--- begin INFORMATION SHOWN ---

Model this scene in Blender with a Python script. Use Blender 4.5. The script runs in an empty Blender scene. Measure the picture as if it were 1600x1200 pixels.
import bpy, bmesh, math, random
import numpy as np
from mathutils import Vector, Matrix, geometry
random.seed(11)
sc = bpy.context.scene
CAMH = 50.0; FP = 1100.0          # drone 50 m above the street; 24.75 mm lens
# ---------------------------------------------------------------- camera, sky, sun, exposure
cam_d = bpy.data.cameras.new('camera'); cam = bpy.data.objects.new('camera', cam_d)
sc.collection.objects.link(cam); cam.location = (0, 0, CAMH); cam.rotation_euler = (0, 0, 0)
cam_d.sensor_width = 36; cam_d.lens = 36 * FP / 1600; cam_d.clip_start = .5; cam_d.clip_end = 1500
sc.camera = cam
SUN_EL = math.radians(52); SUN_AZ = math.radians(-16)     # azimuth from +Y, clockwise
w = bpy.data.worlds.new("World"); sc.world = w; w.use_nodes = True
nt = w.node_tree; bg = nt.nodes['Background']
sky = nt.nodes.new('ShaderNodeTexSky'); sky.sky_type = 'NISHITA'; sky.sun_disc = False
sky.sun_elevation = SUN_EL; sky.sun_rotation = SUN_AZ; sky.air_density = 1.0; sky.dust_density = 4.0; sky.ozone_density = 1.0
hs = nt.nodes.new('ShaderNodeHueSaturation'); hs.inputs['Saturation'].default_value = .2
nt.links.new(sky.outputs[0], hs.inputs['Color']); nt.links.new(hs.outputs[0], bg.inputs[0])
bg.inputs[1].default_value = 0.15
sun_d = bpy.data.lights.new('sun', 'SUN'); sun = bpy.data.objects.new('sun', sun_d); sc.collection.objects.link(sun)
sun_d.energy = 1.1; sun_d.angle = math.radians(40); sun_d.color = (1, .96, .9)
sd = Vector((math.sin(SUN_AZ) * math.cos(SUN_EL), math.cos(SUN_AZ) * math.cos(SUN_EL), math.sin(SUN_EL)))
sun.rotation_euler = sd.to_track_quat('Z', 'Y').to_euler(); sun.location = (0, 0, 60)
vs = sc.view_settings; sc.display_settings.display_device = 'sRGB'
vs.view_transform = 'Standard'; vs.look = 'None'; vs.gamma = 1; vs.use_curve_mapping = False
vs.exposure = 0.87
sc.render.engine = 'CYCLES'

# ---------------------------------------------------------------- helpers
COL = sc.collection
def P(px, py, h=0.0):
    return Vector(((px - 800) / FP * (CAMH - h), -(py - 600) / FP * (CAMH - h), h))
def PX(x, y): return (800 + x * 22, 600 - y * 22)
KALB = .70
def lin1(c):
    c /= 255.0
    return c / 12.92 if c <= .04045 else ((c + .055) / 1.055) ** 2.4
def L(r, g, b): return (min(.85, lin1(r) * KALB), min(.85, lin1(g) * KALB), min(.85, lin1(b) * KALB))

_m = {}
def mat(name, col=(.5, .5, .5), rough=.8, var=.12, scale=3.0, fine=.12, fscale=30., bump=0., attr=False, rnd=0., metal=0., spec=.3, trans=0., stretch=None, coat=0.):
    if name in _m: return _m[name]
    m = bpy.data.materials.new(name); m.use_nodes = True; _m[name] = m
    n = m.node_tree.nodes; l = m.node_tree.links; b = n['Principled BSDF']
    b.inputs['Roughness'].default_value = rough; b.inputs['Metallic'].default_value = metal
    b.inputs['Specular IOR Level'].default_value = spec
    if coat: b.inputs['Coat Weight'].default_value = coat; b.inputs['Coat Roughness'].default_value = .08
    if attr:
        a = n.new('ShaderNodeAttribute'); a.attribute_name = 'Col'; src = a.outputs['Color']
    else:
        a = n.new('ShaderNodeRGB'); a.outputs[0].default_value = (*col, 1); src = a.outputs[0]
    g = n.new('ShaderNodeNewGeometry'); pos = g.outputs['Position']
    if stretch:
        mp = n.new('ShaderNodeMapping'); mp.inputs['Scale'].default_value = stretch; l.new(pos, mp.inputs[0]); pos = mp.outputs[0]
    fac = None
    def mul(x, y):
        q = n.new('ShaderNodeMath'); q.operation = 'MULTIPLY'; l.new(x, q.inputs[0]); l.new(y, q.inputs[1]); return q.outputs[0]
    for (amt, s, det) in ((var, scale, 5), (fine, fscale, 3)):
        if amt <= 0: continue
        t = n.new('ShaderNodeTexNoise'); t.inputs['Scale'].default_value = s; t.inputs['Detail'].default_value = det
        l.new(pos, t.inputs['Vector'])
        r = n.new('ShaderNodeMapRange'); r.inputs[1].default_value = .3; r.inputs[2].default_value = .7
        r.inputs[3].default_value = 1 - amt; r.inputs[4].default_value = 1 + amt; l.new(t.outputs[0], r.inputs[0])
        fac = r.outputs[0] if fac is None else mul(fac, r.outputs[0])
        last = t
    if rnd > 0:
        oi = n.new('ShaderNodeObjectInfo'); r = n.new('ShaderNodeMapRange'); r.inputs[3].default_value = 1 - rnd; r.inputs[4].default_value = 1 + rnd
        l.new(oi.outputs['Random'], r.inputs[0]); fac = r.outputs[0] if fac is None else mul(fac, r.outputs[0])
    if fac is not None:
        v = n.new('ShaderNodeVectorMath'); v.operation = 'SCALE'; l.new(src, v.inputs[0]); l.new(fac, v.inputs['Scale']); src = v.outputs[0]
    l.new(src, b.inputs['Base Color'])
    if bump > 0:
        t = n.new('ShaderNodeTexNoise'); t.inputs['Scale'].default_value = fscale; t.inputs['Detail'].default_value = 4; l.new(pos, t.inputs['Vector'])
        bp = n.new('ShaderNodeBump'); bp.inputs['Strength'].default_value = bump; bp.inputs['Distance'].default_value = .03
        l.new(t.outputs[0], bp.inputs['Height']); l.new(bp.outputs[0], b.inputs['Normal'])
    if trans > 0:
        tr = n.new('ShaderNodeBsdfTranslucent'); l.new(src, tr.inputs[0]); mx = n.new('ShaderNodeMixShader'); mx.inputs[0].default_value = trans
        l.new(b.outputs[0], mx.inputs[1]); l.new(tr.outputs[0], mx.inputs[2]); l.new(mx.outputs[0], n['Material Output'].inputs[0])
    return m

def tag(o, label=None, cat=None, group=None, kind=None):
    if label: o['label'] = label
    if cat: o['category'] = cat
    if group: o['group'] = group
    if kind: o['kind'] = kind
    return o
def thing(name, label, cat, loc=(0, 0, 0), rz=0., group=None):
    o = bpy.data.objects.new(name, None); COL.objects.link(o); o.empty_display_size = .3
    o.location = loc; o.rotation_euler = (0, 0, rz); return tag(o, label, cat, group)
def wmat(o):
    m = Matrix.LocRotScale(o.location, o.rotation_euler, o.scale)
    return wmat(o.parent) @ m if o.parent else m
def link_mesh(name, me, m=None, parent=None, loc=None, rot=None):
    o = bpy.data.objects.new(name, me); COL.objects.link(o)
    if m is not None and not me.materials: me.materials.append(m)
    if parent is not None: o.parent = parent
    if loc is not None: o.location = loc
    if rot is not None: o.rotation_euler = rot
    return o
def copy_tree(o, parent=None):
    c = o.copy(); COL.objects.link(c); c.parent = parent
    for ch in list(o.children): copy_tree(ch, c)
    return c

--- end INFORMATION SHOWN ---

» **JOB**: Return every line above in which the string "scene" occurs.

» **RESULT FOR THIS EXERCISE**:
Model this scene in Blender with a Python script. Use Blender 4.5. The script runs in an empty Blender scene. Measure the picture as if it were 1600x1200 pixels.
sc = bpy.context.scene